Dwight Trible brought his unique, compelling, and at times improvisational jazz vocals to SOhO last Wednesday night.
Paul Wellman

“We all need to understand and respect each other’s humanity,” said Dwight Trible, making an appearance on KCSB-FM’s The E Syncretic Revolution. “Ultimately, we will come to love one another, but until that day, let us at least respect each other’s humanity.” Love and respect are at the core of this distinctive vocalist, prolific musical collaborator, and not-too-shabby kalimba player’s worldview. He shared it on the radio and, with his ensemble, brought it to life at SOhO on Wednesday evening.

Trible’s four-piece band opened each set without him, but the show didn’t really begin until his vocals entered the mix. Moving with exaggerated slowness and smoothness, the goateed, dark-spectacled Trible took the stage with a singing style neither verbal nor strictly nonverbal, drifting from wordless improvisation to tonal disquisition on his favorite themes. Whether it was our world’s lack of love, humanity’s ascent to the mothership, or why one should vote Obama, all subjects sounded compelling in Trible’s voice.

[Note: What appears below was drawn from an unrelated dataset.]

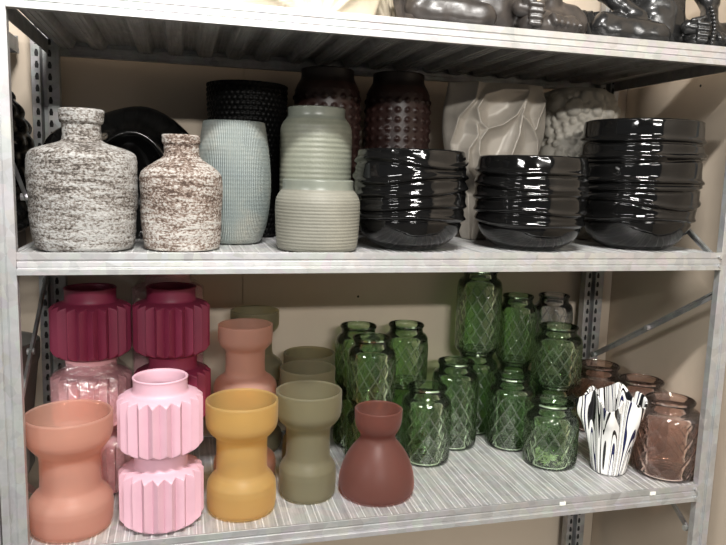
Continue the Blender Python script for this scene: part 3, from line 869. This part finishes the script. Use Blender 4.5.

The Dwight Trible Ensemble
Paul Wellman

To call Trible’s manner of singing “unique” is not simply to misuse the word and mean “unusual.” Nobody else does what he does, or at least not with the same precision and intensity. He uses whole dimensions that other singers don’t even know about. While climbing and falling from pitch to pitch with the best of them, he also manipulated the volume, the direction, and the distance from the microphone with which he sang, oscillating from soft and still to powerful and commanding. Even in his quieter moments, when he sounded as if he were singing in the distance despite being right there up front, his voice commanded all the attention one usually divides equally among the players.

Trible’s performance, persona, and outlook on life united in the show as he delivered his self-styled wisdom against the kind of jazz tracks nobody seems to lay down anymore-the kind of thing fans dig through dusty crates of 1970s vinyl to hear-which at the same time sound like a type of simultaneously bold, improvisational, and unapologetically vocal jazz that few have ever done before. As Trible remarked on the air, “I let it happen on its own. If you get out of the way and let the spirit move through you, all kinds of wonderful, wonderful surprises will happen.”